Task directions: Copy exactly the lines from the one containing "Build this scene" through the one containing "400 px frame", both included, and leave out any pictures.

Entries:

-=-=-

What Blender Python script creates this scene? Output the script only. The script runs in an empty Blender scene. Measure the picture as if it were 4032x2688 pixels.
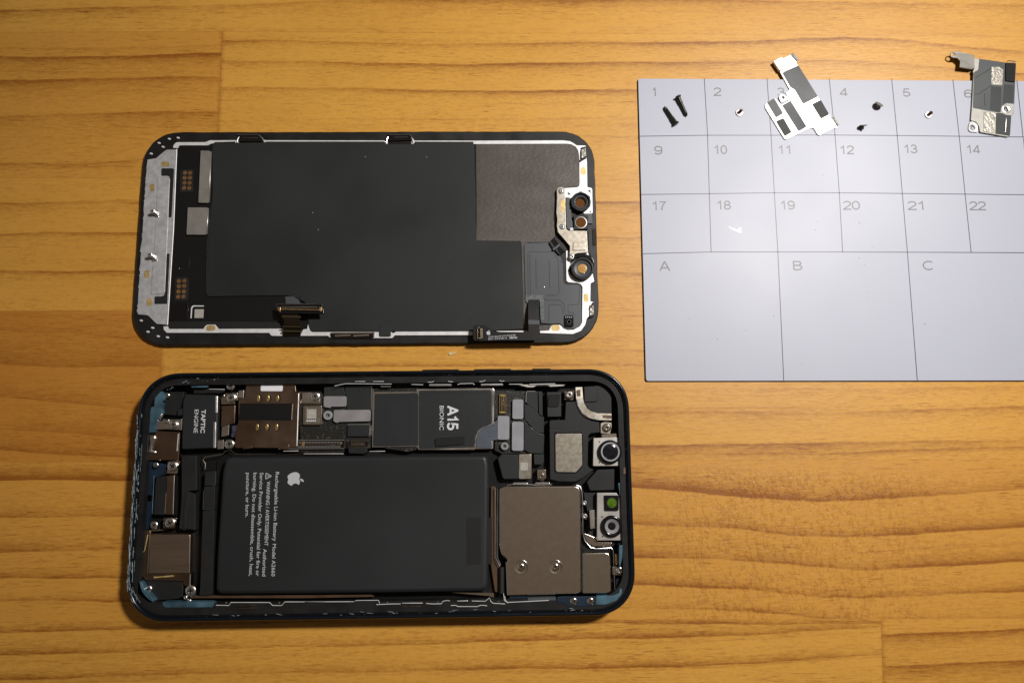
import bpy, bmesh, math, random
import numpy as np
from mathutils import Matrix, Vector
from mathutils.geometry import tessellate_polygon
random.seed(7); rng = np.random.default_rng(7)
MM = 0.001
scene = bpy.context.scene
col = scene.collection

# ---------------------------------------------------------------- camera (26 mm phone lens, hand held above the table)
F_PX, CAM_H, TILT, ROLL, YAW = 2912.0, 228.95, 0.1501, 0.0915, -0.1018
PW, PH = 4032.0, 2688.0
_fwd = Vector((0, math.sin(TILT), -math.cos(TILT))); _right = Vector((1, 0, 0)); _up = _right.cross(_fwd)
_r = math.cos(ROLL)*_right + math.sin(ROLL)*_up; _u = -math.sin(ROLL)*_right + math.cos(ROLL)*_up
_rot = Matrix.Rotation(YAW, 3, 'Z')
CR, CU, CF = _rot @ _r, _rot @ _u, _rot @ _fwd
cam_data = bpy.data.cameras.new('camera'); cam = bpy.data.objects.new('camera', cam_data); col.objects.link(cam)
cam_data.sensor_fit = 'HORIZONTAL'; cam_data.sensor_width = 36.0; cam_data.lens = 36.0*F_PX/PW
cam_data.clip_start = 0.005; cam_data.clip_end = 20.0
cam.matrix_world = Matrix(((CR.x, CU.x, -CF.x, 0), (CR.y, CU.y, -CF.y, 0), (CR.z, CU.z, -CF.z, CAM_H*MM), (0, 0, 0, 1)))
scene.camera = cam

# ---------------------------------------------------------------- dim room around, one desk lamp up to the right
world = bpy.data.worlds.new('World'); scene.world = world; world.use_nodes = True
wn = world.node_tree.nodes; wl = world.node_tree.links; wn.clear()
wo = wn.new('ShaderNodeOutputWorld'); wb = wn.new('ShaderNodeBackground')
wtc = wn.new('ShaderNodeTexCoord'); wsep = wn.new('ShaderNodeSeparateXYZ'); wl.new(wtc.outputs['Generated'], wsep.inputs[0])
def wramp(src, stops):
    r = wn.new('ShaderNodeValToRGB'); e = r.color_ramp.elements
    while len(e) < len(stops): e.new(.5)
    for k, (p, c) in zip(e, stops): k.position = p; k.color = (*c, 1)
    mr = wn.new('ShaderNodeMapRange'); wl.new(src, mr.inputs[0]); mr.inputs[1].default_value = -1; mr.inputs[2].default_value = 1
    wl.new(mr.outputs[0], r.inputs[0]); return r.outputs[0]
w_up = wramp(wsep.outputs['X'], [(.25, (.088,.062,.043)), (.62, (.116,.089,.067)), (.9, (.12,.095,.072))])      # ceiling, darker and warmer to the left
w_low = wramp(wsep.outputs['X'], [(.0, (.26,.25,.24)), (.13, (.15,.14,.13)), (.24, (.014,.011,.008)), (.5, (.012,.009,.007)), (.95, (.02,.015,.01))])         # walls, the left one catches the lamp
wmix = wn.new('ShaderNodeMix'); wmix.data_type = 'RGBA'; wz = wn.new('ShaderNodeMapRange'); wl.new(wsep.outputs['Z'], wz.inputs[0])
wz.inputs[1].default_value = .70; wz.inputs[2].default_value = .86; wl.new(wz.outputs[0], wmix.inputs['Factor'])
wy = wn.new('ShaderNodeMapRange'); wl.new(wsep.outputs['Y'], wy.inputs[0]); wy.inputs[1].default_value = -.45; wy.inputs[2].default_value = .35; wy.inputs[3].default_value = .62; wy.inputs[4].default_value = 1.25
wsc = wn.new('ShaderNodeVectorMath'); wsc.operation = 'SCALE'; wl.new(w_up, wsc.inputs[0]); wl.new(wy.outputs[0], wsc.inputs['Scale']); w_up = wsc.outputs[0]
wno = wn.new('ShaderNodeTexNoise'); wno.inputs['Scale'].default_value = 5.0; wno.inputs['Detail'].default_value = 1.5; wl.new(wtc.outputs['Generated'], wno.inputs['Vector'])   # uneven ceiling
wnm = wn.new('ShaderNodeMapRange'); wl.new(wno.outputs['Fac'], wnm.inputs[0]); wnm.inputs[1].default_value = .3; wnm.inputs[2].default_value = .7; wnm.inputs[3].default_value = .55; wnm.inputs[4].default_value = 1.5
wsd = wn.new('ShaderNodeVectorMath'); wsd.operation = 'SCALE'; wl.new(w_up, wsd.inputs[0]); wl.new(wnm.outputs[0], wsd.inputs['Scale']); w_up = wsd.outputs[0]
wl.new(w_low, [i for i in wmix.inputs if i.name == 'A' and i.type == 'RGBA'][0]); wl.new(w_up, [i for i in wmix.inputs if i.name == 'B' and i.type == 'RGBA'][0])
wl.new([o for o in wmix.outputs if o.type == 'RGBA'][0], wb.inputs[0]); wb.inputs[1].default_value = 1.0; wl.new(wb.outputs[0], wo.inputs[0])
ld = bpy.data.lights.new('desk_lamp_light', 'SPOT'); ld.shadow_soft_size = 0.036; ld.energy = 14.6; ld.color = (1.0, .965, .93)
ld.spot_size = math.radians(66); ld.spot_blend = 1.0
lamp = bpy.data.objects.new('desk_lamp_light', ld); col.objects.link(lamp)
lamp.location = Vector((275, 228, 470))*MM
lamp.rotation_euler = (Vector((38, 36, 0))*MM - lamp.location).to_track_quat('-Z', 'Y').to_euler()
vs = scene.view_settings; scene.display_settings.display_device = 'sRGB'
vs.view_transform = 'Standard'; vs.look = 'None'; vs.exposure = 0.0; vs.gamma = 1.0; vs.use_curve_mapping = False
scene.cycles.max_bounces = 6; scene.cycles.caustics_reflective = False; scene.cycles.caustics_refractive = False

# ---------------------------------------------------------------- measuring: a photo point on a plane at height z (mm)
def P(px, py, z):
    d = CR*((px-PW/2)/F_PX) - CU*((py-PH/2)/F_PX) + CF
    t = (z-CAM_H)/d.z
    return (d.x*t, d.y*t)
ZO = dict(A=(500,480,2.94), B=(500,900,2.94), C=(1200,480,2.94), D=(1200,900,2.94), E=(1800,480,3.92), F=(1800,850,2.852),
          G=(480,1440,2.94), H=(480,1940,2.94), I=(1200,1440,2.94), J=(1200,1940,2.94), K=(1880,1440,3.136), L=(1880,1900,2.852),
          M=(2480,280,2.94), N=(2950,180,3.92), O=(3632,180,3.92), Q=(3280,280,2.9415), R=(2480,780,2.064), T=(3232,780,2.064), X=(0,0,1))
def px(s):
    """'A 10,20 30,40 B 5,6' -> list of photo points"""
    out = []; z = ZO['X']
    for w in s.split():
        if w in ZO: z = ZO[w]
        else:
            a, b = w.split(','); out.append((z[0]+float(a)/z[2], z[1]+float(b)/z[2]))
    return out
def W(s, z):
    return [P(a, b, z) for a, b in (px(s) if isinstance(s, str) else s)]

# ---------------------------------------------------------------- materials
MATS = {}
def mat(name, c, rough=.5, metal=0.0, spec=.5, bump=None, var=None, coat=0.0, rvar=None, scale=(1,1,1), trans=0.0, emit=None):
    m = bpy.data.materials.new(name); m.use_nodes = True; nt = m.node_tree; N = nt.nodes; Lk = nt.links
    b = N['Principled BSDF']
    b.inputs['Base Color'].default_value = (*c, 1); b.inputs['Roughness'].default_value = rough
    b.inputs['Metallic'].default_value = metal; b.inputs['Specular IOR Level'].default_value = spec
    b.inputs['Coat Weight'].default_value = coat; b.inputs['Coat Roughness'].default_value = .12
    if trans: b.inputs['Transmission Weight'].default_value = trans
    tc = N.new('ShaderNodeTexCoord'); mp = N.new('ShaderNodeMapping'); mp.inputs['Scale'].default_value = scale
    Lk.new(tc.outputs['Object'], mp.inputs[0])
    def noise(sc, det=3.0):
        n = N.new('ShaderNodeTexNoise'); n.inputs['Scale'].default_value = sc; n.inputs['Detail'].default_value = det
        Lk.new(mp.outputs[0], n.inputs['Vector']); return n
    if var:                                             # (scale, amount[, colour])
        n = noise(var[0]); r = N.new('ShaderNodeValToRGB'); Lk.new(n.outputs['Fac'], r.inputs[0])
        c2 = var[2] if len(var) > 2 else tuple(x*(1+var[1]) for x in c); c1 = c if len(var) > 2 else tuple(x*(1-var[1]) for x in c)
        lo, hi = (var[3], var[4]) if len(var) > 3 else (.32, .68)
        r.color_ramp.elements[0].position = lo; r.color_ramp.elements[0].color = (*c1, 1)
        r.color_ramp.elements[1].position = hi; r.color_ramp.elements[1].color = (*c2, 1)
        Lk.new(r.outputs[0], b.inputs['Base Color'])
    if rvar:
        n = noise(rvar[0]); mr = N.new('ShaderNodeMapRange'); Lk.new(n.outputs['Fac'], mr.inputs[0])
        mr.inputs[1].default_value = .3; mr.inputs[2].default_value = .7
        mr.inputs[3].default_value = rough-rvar[1]; mr.inputs[4].default_value = rough+rvar[1]; Lk.new(mr.outputs[0], b.inputs['Roughness'])
    if bump:                                            # (scale, strength, distance mm)
        n = noise(bump[0]); bp = N.new('ShaderNodeBump'); bp.inputs['Strength'].default_value = bump[1]; bp.inputs['Distance'].default_value = bump[2]*MM
        Lk.new(n.outputs['Fac'], bp.inputs['Height']); Lk.new(bp.outputs[0], b.inputs['Normal'])
    MATS[name] = m; return m
mat('bezel', (.0105,.0105,.011), .45, spec=.4, bump=(900,.2,.05), rvar=(160,.1), var=(220,.35))
mat('glass_black', (.006,.006,.007), .08, spec=.5)
mat('aluminium', (.50,.50,.515), .5, metal=.35, bump=(1500,.12,.05), var=(700,.14), rvar=(300,.1))
mat('alu_edge', (.84,.84,.84), .4, metal=.35, var=(500,.1))
mat('graphite', (.0165,.0186,.0184), .55, spec=.34, bump=(28,.55,.45), rvar=(35,.12), var=(30,.12))
mat('blackfilm', (.006,.0065,.0065), .36, spec=.45, bump=(120,.15,.1))
mat('blackmatte', (.0105,.011,.0112), .6, spec=.4, bump=(700,.25,.05), var=(150,.25))
mat('blackgloss', (.006,.006,.007), .16, spec=.6)
mat('blackplastic', (.0125,.013,.0135), .52, spec=.34, bump=(900,.3,.05), var=(200,.2))
mat('brownplate', (.085,.074,.066), .5, metal=.5, bump=(1100,.55,.12), var=(110,.16), rvar=(80,.06), scale=(.7,1.3,1))
mat('nickel', (.76,.69,.60), .21, metal=1.0, bump=(38,.22,.30), var=(700,.05))
mat('nickel_dull', (.27,.26,.235), .5, metal=.7, bump=(700,.2,.05), var=(260,.12))
mat('nickel_brushed', (.52,.42,.34), .34, metal=1.0, bump=(900,.15,.04), var=(500,.1), scale=(.12,2.0,1))
mat('nickel_spot', (.45,.42,.36), .36, metal=.88, bump=(900,.08,.04), var=(800,.3,(.36,.315,.25),.40,.62))
mat('nickel_dark', (.33,.24,.18), .3, metal=1.0, var=(300,.12), rvar=(120,.08))
mat('silver', (.86,.85,.83), .26, metal=1.0, rvar=(200,.06))
mat('silver_soft', (.47,.45,.42), .42, metal=.75, bump=(900,.1,.04), var=(300,.1))
mat('bracket_silver', (.72,.70,.665), .5, metal=.7, bump=(700,.06,.05), var=(160,.05))
mat('chrome', (.9,.89,.87), .27, metal=1.0)
mat('gold', (.80,.56,.24), .3, metal=.9, var=(900,.2))
mat('goldpad', (.55,.40,.17), .45, metal=.45, var=(700,.3))
mat('copperpad', (.20,.10,.035), .45, metal=.3, var=(800,.3))
mat('ledgeblack', (.0085,.0085,.0082), .62, spec=.3, bump=(900,.3,.05), var=(260,.45))
mat('greyflex', (.062,.068,.075), .42, spec=.5, bump=(90,.15,.15), var=(60,.1))
mat('tape', (.10,.115,.115), .4, spec=.5, var=(900,.35), bump=(500,.3,.05))
mat('greypad', (.235,.225,.23), .6, spec=.35, bump=(1400,.3,.05), var=(250,.12))
mat('greypad_cool', (.27,.275,.29), .6, spec=.35, bump=(1400,.3,.05), var=(250,.1))
mat('blueframe', (.008,.014,.022), .24, metal=.55, spec=.6, coat=.25, rvar=(120,.08))
mat('bluetray', (.055,.115,.155), .45, metal=.25, var=(220,.5), bump=(500,.3,.06))
mat('bluedark', (.012,.026,.048), .4, metal=.3, var=(180,.35))
mat('cavity', (.004,.004,.004), .6, spec=.25)
mat('pcb', (.013,.0125,.011), .42, spec=.5, bump=(1500,.6,.12), var=(1300,.3,(.13,.12,.10),.60,.80))
mat('battery', (.0175,.0195,.0205), .5, spec=.36, bump=(1300,.14,.03), var=(25,.12), rvar=(18,.08))
mat('sticker', (.0135,.0125,.0125), .6, spec=.3)
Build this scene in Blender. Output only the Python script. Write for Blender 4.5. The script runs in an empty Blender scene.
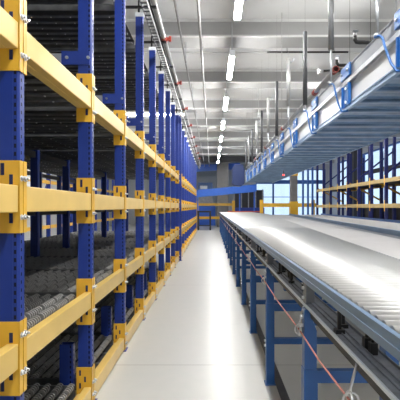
import bpy, bmesh, math, random
from mathutils import Vector, Matrix
random.seed(7)
sc = bpy.context.scene
COL = sc.collection
PI = math.pi
EYE = 1.395          # camera height
F = 420.0            # focal length in pixels of the 400 px frame

# ------------------------------------------------------------------ helpers
class MB:
    """collects boxes, bars, prisms and tubes for one mesh"""
    def __init__(self):
        self.bm = bmesh.new()
    def _face(self, vs, mi, smooth=False):
        try:
            f = self.bm.faces.new(vs)
            f.material_index = mi
            f.smooth = smooth
        except ValueError:
            pass
    def box(self, x0, x1, y0, y1, z0, z1, mi=0):
        if x0 > x1: x0, x1 = x1, x0
        if y0 > y1: y0, y1 = y1, y0
        if z0 > z1: z0, z1 = z1, z0
        v = [self.bm.verts.new(p) for p in ((x0,y0,z0),(x1,y0,z0),(x1,y1,z0),(x0,y1,z0),
                                           (x0,y0,z1),(x1,y0,z1),(x1,y1,z1),(x0,y1,z1))]
        for q in ((3,2,1,0),(4,5,6,7),(0,1,5,4),(1,2,6,5),(2,3,7,6),(3,0,4,7)):
            self._face([v[i] for i in q], mi)
        return self
    def prism(self, pts, axis, a0, a1, mi=0):
        """pts: 2D outline; axis 'x' -> (y,z), 'y' -> (x,z), 'z' -> (x,y)"""
        def p3(p, a):
            return {'x': (a, p[0], p[1]), 'y': (p[0], a, p[1]), 'z': (p[0], p[1], a)}[axis]
        A = [self.bm.verts.new(p3(p, a0)) for p in pts]
        B = [self.bm.verts.new(p3(p, a1)) for p in pts]
        n = len(pts)
        self._face(A[::-1], mi); self._face(B, mi)
        for i in range(n):
            self._face([A[i], A[(i+1) % n], B[(i+1) % n], B[i]], mi)
        return self
    def cyl(self, p0, p1, r, seg=12, mi=0, r1=None, cap=True):
        p0, p1 = Vector(p0), Vector(p1)
        d = (p1 - p0).normalized()
        u = d.orthogonal().normalized(); w = d.cross(u)
        r1 = r if r1 is None else r1
        A, B = [], []
        for i in range(seg):
            a = 2*PI*i/seg
            o = u*math.cos(a) + w*math.sin(a)
            A.append(self.bm.verts.new(p0 + o*r)); B.append(self.bm.verts.new(p1 + o*r1))
        for i in range(seg):
            self._face([A[i], A[(i+1) % seg], B[(i+1) % seg], B[i]], mi, True)
        if cap:
            self._face(A[::-1], mi); self._face(B, mi)
        return self
    def tube(self, pts, r, seg=8, mi=0, closed=False):
        pts = [Vector(p) for p in pts]
        n = len(pts); rings = []
        ref = None
        for i, p in enumerate(pts):
            a = pts[(i-1) % n] if (i > 0 or closed) else p
            b = pts[(i+1) % n] if (i < n-1 or closed) else p
            d = (b - a).normalized()
            if ref is None: ref = d.orthogonal().normalized()
            u = (ref - d*ref.dot(d)).normalized(); ref = u
            w = d.cross(u)
            rings.append([self.bm.verts.new(p + u*r*math.cos(2*PI*k/seg) + w*r*math.sin(2*PI*k/seg)) for k in range(seg)])
        m = n if closed else n-1
        for i in range(m):
            A, B = rings[i], rings[(i+1) % n]
            for k in range(seg):
                self._face([A[k], A[(k+1) % seg], B[(k+1) % seg], B[k]], mi, True)
        if not closed:
            self._face(rings[0][::-1], mi); self._face(rings[-1], mi)
        return self
    def ribbon(self, pts, w, t, mi=0):
        """flat strap of width w (along y) and thickness t following pts (x,z) at y=0"""
        n = len(pts); up, dn = [], []
        for i in range(n):
            a = pts[max(0, i-1)]; b = pts[min(n-1, i+1)]
            dx, dz = b[0]-a[0], b[1]-a[1]; l = math.hypot(dx, dz) or 1
            nx, nz = -dz/l*t/2, dx/l*t/2
            up.append((pts[i][0]+nx, pts[i][1]+nz)); dn.append((pts[i][0]-nx, pts[i][1]-nz))
        for i in range(n-1):
            self.prism([dn[i], dn[i+1], up[i+1], up[i]], 'y', -w/2, w/2, mi)
        return self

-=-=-

Solution to the exercise:
Build this scene in Blender. Output only the Python script. Write for Blender 4.5. The script runs in an empty Blender scene.
import bpy, bmesh, math, random
from mathutils import Vector, Matrix
random.seed(7)
sc = bpy.context.scene
COL = sc.collection
PI = math.pi
EYE = 1.395          # camera height
F = 420.0            # focal length in pixels of the 400 px frame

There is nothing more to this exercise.